▸ **DATASET ROWS**:
┄┄┄┄┄┄┄┄┄┄
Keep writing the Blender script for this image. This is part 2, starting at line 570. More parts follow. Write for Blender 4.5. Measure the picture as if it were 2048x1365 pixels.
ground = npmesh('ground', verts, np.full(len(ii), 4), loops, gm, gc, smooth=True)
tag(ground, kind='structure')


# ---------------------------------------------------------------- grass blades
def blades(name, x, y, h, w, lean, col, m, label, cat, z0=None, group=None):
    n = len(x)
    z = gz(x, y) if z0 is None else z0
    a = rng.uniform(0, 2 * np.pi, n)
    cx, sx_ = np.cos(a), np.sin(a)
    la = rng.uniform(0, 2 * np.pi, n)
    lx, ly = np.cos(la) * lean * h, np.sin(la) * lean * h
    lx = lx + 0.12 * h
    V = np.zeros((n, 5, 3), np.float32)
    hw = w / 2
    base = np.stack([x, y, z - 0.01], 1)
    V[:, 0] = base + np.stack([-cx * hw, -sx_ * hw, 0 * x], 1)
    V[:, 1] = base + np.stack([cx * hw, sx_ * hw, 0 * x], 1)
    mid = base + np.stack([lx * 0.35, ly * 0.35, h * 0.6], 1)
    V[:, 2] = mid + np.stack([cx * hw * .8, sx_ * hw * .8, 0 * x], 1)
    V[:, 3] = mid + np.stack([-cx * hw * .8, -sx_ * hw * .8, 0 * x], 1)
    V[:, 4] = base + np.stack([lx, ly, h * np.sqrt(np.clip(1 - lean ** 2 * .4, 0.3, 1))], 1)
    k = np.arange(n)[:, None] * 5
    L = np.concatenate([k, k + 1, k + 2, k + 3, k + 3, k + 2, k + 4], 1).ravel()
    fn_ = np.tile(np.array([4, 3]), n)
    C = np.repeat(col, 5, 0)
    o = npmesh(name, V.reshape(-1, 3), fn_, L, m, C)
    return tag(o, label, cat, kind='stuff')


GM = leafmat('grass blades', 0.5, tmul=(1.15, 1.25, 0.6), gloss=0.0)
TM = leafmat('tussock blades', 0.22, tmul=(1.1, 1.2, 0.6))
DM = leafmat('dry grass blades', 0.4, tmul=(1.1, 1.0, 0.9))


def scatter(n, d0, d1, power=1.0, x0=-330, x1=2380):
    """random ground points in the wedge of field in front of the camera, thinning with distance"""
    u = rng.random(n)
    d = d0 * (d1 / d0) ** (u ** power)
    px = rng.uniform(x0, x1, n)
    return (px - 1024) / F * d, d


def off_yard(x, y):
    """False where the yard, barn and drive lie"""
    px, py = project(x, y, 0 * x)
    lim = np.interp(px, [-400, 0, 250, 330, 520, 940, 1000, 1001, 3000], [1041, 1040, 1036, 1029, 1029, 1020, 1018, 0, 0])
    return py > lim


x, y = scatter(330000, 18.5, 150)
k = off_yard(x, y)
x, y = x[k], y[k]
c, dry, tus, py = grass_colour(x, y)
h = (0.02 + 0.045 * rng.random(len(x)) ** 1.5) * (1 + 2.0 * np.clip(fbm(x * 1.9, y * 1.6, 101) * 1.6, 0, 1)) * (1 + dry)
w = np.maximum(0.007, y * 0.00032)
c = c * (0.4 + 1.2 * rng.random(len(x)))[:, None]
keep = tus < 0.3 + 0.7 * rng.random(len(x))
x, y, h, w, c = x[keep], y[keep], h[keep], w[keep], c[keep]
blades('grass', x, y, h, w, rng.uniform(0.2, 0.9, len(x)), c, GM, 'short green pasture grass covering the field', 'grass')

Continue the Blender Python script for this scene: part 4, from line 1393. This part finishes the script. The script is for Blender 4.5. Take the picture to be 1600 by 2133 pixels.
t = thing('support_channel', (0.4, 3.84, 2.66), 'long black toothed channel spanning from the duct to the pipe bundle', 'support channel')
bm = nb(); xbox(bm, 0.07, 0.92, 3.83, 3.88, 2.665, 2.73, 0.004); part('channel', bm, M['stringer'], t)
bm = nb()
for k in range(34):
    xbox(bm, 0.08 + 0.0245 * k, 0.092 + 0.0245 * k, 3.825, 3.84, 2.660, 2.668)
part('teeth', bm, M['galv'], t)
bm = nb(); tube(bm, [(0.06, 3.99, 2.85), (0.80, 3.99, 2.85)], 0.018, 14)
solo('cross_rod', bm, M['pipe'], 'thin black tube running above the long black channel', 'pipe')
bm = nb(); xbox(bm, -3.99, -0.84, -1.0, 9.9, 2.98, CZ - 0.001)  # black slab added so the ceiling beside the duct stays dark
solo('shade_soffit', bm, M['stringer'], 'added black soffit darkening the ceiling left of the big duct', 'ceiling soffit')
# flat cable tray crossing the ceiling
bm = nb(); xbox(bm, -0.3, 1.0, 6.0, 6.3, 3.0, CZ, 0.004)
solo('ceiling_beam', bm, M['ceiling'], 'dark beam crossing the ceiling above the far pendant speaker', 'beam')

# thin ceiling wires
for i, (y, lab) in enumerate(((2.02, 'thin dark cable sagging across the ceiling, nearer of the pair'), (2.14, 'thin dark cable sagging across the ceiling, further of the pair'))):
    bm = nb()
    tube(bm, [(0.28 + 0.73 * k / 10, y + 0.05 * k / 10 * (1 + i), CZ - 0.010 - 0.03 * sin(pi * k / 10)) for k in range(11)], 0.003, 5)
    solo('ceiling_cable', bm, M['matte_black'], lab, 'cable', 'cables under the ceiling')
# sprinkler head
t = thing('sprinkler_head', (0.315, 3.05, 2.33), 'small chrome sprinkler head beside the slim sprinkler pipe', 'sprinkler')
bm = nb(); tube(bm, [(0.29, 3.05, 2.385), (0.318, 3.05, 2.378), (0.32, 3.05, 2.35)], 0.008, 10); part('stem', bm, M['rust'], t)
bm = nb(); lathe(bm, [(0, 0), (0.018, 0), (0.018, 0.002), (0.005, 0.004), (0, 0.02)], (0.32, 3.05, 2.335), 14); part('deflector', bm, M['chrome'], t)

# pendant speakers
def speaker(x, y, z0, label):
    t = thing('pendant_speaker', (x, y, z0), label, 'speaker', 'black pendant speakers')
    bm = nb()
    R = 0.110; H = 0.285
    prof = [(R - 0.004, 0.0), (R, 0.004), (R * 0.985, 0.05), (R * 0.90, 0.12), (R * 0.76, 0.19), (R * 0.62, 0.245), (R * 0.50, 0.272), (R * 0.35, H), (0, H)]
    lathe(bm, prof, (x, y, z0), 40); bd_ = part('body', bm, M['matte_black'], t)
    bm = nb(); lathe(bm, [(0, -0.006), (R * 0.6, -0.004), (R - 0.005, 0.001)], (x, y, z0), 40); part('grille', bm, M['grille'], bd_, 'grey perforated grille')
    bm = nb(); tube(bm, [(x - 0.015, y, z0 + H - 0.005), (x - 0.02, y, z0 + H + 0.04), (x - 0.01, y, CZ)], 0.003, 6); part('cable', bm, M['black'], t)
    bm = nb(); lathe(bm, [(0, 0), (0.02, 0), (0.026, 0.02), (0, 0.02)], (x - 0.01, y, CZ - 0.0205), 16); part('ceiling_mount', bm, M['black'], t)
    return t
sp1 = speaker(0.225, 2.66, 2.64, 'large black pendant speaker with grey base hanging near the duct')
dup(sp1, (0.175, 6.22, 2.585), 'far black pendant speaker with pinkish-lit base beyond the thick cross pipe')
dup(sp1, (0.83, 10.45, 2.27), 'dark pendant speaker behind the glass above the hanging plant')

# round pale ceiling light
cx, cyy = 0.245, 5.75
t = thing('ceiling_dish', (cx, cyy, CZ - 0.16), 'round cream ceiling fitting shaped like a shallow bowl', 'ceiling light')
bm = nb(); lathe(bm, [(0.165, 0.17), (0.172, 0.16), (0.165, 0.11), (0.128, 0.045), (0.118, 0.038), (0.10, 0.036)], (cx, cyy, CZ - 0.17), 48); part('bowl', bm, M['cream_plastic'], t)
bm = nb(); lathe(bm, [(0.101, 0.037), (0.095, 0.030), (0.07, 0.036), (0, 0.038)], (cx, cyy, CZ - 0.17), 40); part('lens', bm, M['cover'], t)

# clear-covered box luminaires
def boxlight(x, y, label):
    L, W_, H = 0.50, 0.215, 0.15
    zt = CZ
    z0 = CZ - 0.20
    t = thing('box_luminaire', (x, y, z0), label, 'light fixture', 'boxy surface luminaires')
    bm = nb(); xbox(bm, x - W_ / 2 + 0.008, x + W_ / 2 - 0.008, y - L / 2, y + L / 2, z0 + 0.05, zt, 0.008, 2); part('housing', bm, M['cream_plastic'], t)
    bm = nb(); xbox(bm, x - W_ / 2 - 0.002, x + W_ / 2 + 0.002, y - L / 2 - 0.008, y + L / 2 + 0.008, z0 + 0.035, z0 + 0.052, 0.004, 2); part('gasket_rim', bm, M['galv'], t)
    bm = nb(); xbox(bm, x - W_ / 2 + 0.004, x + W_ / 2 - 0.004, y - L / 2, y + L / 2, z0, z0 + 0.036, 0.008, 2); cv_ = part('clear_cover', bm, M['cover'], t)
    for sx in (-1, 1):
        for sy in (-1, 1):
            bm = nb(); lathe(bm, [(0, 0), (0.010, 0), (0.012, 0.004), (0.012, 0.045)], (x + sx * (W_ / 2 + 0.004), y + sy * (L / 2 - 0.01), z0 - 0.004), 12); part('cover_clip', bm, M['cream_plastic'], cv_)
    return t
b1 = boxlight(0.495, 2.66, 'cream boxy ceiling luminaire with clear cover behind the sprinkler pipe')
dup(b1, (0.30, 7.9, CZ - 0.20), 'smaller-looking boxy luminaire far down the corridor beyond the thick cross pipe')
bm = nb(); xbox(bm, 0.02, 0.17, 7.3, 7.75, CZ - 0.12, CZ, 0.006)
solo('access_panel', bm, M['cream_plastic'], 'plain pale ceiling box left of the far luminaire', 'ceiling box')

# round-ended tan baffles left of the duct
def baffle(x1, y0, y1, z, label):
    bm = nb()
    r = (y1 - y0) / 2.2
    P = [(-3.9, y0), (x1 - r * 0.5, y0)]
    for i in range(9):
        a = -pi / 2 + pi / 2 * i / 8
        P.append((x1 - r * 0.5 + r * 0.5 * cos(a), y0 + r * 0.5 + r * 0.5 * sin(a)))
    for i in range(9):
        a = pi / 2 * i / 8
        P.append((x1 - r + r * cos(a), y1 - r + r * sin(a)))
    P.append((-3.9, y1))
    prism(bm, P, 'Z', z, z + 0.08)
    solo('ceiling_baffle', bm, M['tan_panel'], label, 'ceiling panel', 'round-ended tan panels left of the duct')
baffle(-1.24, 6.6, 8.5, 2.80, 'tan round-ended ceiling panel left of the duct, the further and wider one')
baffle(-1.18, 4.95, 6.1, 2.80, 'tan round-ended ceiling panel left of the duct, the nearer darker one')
┄┄┄┄┄┄┄┄┄┄
▸ **WHAT IS BEING ASKED**:
Look above and return each line of the records exactly, from the very first through the line with "tag(ground, kind='structure')", both included.

▸ **EXERCISE SOLUTION**:
Keep writing the Blender script for this image. This is part 2, starting at line 570. More parts follow. Write for Blender 4.5. Measure the picture as if it were 2048x1365 pixels.
ground = npmesh('ground', verts, np.full(len(ii), 4), loops, gm, gc, smooth=True)
tag(ground, kind='structure')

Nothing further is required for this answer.